Os dois pilares do NK Zagreb abandonaram o barco em 2002-03. Com o dever cumprido, sim, mas deixando um vazio no coração de um grato torcedor.
Classificado para a segunda fase da Liga dos Campeões, o clube caiu imediatamente. Diante dos húngaros do Zalaegerszeg — que famosamente venceriam o Manchester United, antes de sofrerem uma demolição —, a eliminação aconteceu no critério do gol marcado fora de casa. Outra chance de disputar a principal competição de clubes da Europa não voltaria a bater na porta.
Enquanto isso, na Croácia, os ares da normalidade retornaram. Em 2002-03, o título voltou às mãos do Dinamo, enquanto o Hajduk assegurou mais uma prata. Ao NK Zagreb coube um habitual e insosso sexto lugar. Não obstante, nem tudo o que o clube vivera no ano anterior fora acontecimento de uma única vez.

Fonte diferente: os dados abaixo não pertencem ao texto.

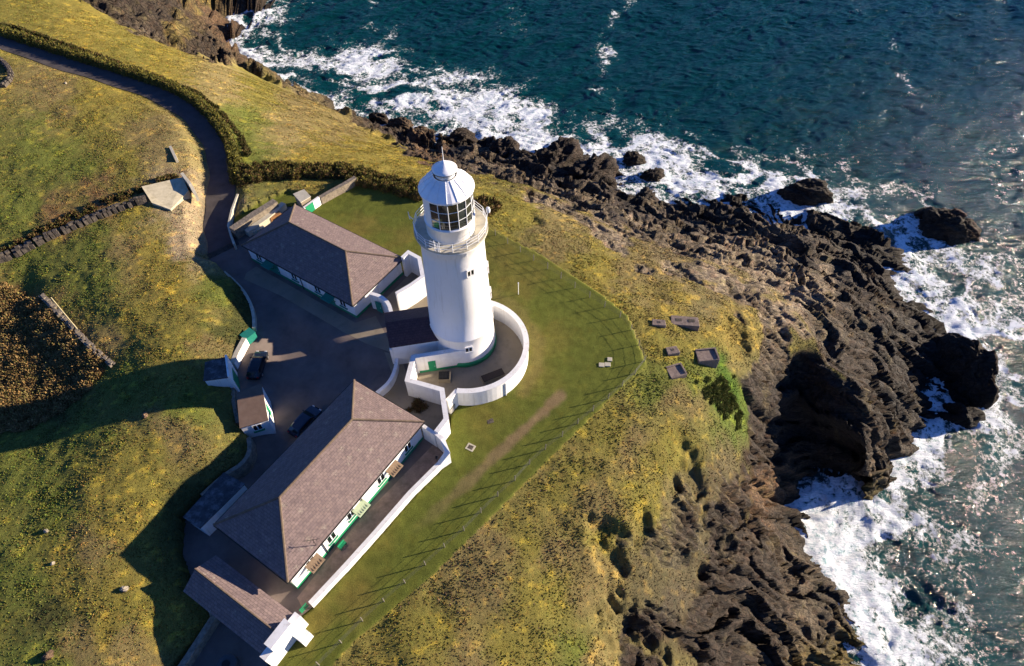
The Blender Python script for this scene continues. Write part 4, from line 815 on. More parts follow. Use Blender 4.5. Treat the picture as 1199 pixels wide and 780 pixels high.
# curved courtyard wall
cw = smooth_path([(462,407),(465.5,424),(458,446),(443,459),(430,469)], 3)
wall_thing('yard_wall', [tuple(p) for p in cw], 1.25, .35, WHITE, 'low curved white wall between the courtyard and the paved inner yard', cap=WHITE)
sheet('path', P0([(288,320),(300,312),(416,378),(440,370),(456,400),(456,412),(428,402),(404,390),(330,347),(286,327)]), .014, CONC, .05)
sheet('path', P0([(450,412),(470,418),(480,452),(516,466),(520,500),(500,512),(432,470),(452,458),(460,440)]), .016, CONC, .04)
# walls of the north cottage's end yard
cw = smooth_path([(433,343.5),(446,347),(455,355),(458,365)], 2)
t, pa = wall_thing('yard_wall', [tuple(p) for p in cw], 2.9, .4, WHITE, 'curved white wall with a dark green door at the end of the far cottage', cap=WHITE)
wz = Wall(pa[2], pa[7]); wz = wz if wz.n @ (np.array(at(430, 400)) - pa[2]) > 0 else Wall(pa[7], pa[2]); wz.a = wz.a + wz.n * .28; door(t, wz, wz.L * .5, 1.0, 2.0, TEAL)
wall_thing('yard_wall', [(471,302),(478,295.5),(491,302.5),(495,324),(481,334),(464,344)], 3.7, .45, WHITE, 'angular white wall closing the small yard left of the tower', cap=WHITE)
wall_thing('yard_wall', [(496,323.5),(514,316)], 3.7, .45, WHITE, 'short hidden white wall added between the angular yard wall and the tower to block low sun')  # unseen wall piece, added to keep low sun off the courtyard
sheet('path', P0([(440,362),(484,316),(505,320),(508,360),(465,372)]), .016, CONC, .04)
# long white garden wall of the south cottage
t, pa = wall_thing('garden_wall', [(511,507.5),(518,514),(524,530),(514,543),(480,577),(440,623),(404,663),(363,707)], 1.5, .42, WHITE, 'long straight white wall between the sunlit cottage front and the lawn', zlist=[3.0,3.0,2.3,1.2,1.1,1.05,1.0,.95], cap=WHITE)
m_ = MB(); q = at(512, 540, 1); m_.tube((*q, 0), (*q, 1.9), .05); m_.box(q, .25, .25, 1.75, 2.0); one(m_, 'meter_post', BLACK, 'small black box on a post against the long white wall', 'post')
wall_thing('yard_wall', [(495,498),(510,508)], 2.9, .4, WHITE, 'short white end wall beside the corner of the nearer cottage')
sheet('path', P0([(508,520),(522,535),(512,548),(372,704),(356,716),(348,700),(420,610)]), .016, PATHB, .04)
# benches and tubs in the front strip
m_ = MB(); p = at(402, 640); an = math.atan2(wl.d[1], wl.d[0]); m_.box(p, .9, .4, .4, .45, an)
for s2 in (-1, 1): m_.box(p + wl.d * s2 * .38, .07, .36, 0, .4, an)
m_.box(p - wl.n * .2, .9, .05, .45, .8, an); one(m_, 'garden_bench', GREEN, 'small green bench against the sunlit cottage wall', 'bench')
# gate at its end
m_ = MB(); ga = at(361, 710); gb = at(354, 718)
for k_ in range(8):
    p = ga + (gb - ga) * k_ / 7; m_.box(p, .07, .05, .05, 1.15, .8)
m_.tube((*ga, .95), (*gb, .95), .04); m_.tube((*ga, .3), (*gb, .3), .04); one(m_, 'garden_gate', GREEN, 'small green slatted gate at the lower end of the long white wall', 'gate')
# items in ring yard
def hatch(x, y, L_, W_, h, ang, m, name, label, cat):
    p = at(x, y, h); mb = MB(); t = T(name, label, cat, (*p, 0)); mb.box(p, L_, W_, .0, h * .8, ang); mb.build('frame', CONC, t)
    mb = MB(); mb.box(p, L_ - .12, W_ - .12, h * .8, h, ang)
    ca, sa = math.cos(ang), math.sin(ang)
    for k_ in range(4):
        o = (k_ - 1.5) * L_ / 4; mb.box((p[0] + ca * o, p[1] + sa * o), .05, W_ - .1, h, h + .04, ang)
    mb.build('lid', m, t); return t
hatch(577, 439, 3.0, 1.1, .5, .42, mat('dark_hatch', (.03, .018, .015), .6), 'ground_hatch', 'long dark brown hatch against the inside of the curved yard wall', 'hatch')
hatch(520, 439, 1.5, 1.2, .9, .02, BLACK, 'fuel_bunker', 'square black lidded bunker beside the green door below the tower', 'bunker')
# twin-post sign, manholes, pads on lawn
def pad(x, y, L_, W_, h, ang, m, name, label, cat, z=0, group=None):
    p = at(x, y, z + h); mb = MB(); mb.box(p, L_, W_, z - .4, z + h, ang); o = one(mb, name, m, label, cat, (*p, z), group)
    bv = o.modifiers.new('b', 'BEVEL'); bv.width = .02; return o
pad(704.5, 427, .7, .65, .1, -.1, CONCL, 'paving_slab', 'leftmost of three pale square slabs lying together in the lawn', 'slab')
pad(711.5, 426.5, .75, .6, .1, -.1, CONCL, 'paving_slab', 'middle of three pale square slabs lying together in the lawn', 'slab')
pad(714, 420.5, .6, .6, .1, -.1, CONCL, 'paving_slab', 'upper right one of three pale square slabs lying together in the lawn', 'slab')
mc = T('manhole_cover', 'square stone framed drain cover in the lawn near the white wall corner', 'drain cover', (*at(551, 524), 0))
m_ = MB(); m_.box(at(551, 524), 1.0, .85, -.1, .07, -.5); m_.build('frame', CONCL, mc); m_ = MB(); m_.box(at(551, 524), .62, .5, .07, .085, -.5); m_.build('lid', DSTONE, mc)
m_ = MB(); q = at(607, 345); m_.tube((*q, -.1), (*q, 2.3), .05); m_.box(q, .16, .16, 2.3, 2.4); one(m_, 'marker_post', METALW, 'slim white post standing alone on the lawn right of the tower', 'post')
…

Olić era mesmo produto de primeira qualidade, repetindo a artilharia do Campeonato Croata, agora com 16 gols.
Se a escadaria do futebol dizia que um destaque do NK Zagreb deveria subir para um clube maior da Croácia, ela também afirmava que os craques de Dinamo e Hajduk precisavam alçar voos mais altos, mudando-se para centros mais ricos de futebol. Então, o CSKA Moscou apareceu no caminho de Olić, com uma mala recheada de milhões de euros — cinco para ser exato. Ivica deslanchava de vez na carreira.
Na Rússia, faria uma prolífica dupla de ataque com Vágner Love, antes de reconstruir sua vida na Alemanha, passando, com sucesso, por Hamburgo, Bayern e Wolfsburg.
Para os Brancos de Zagreb, restou a memória da temporada em que peitou a história. Ficaram os fragmentos de dias de uma vida inteira; resquícios de um período em que o NK estabeleceu um hiato na famosa hegemonia do futebol croata — o que só aconteceria outra vez em 2016-17, com uma conquista do Rijeka.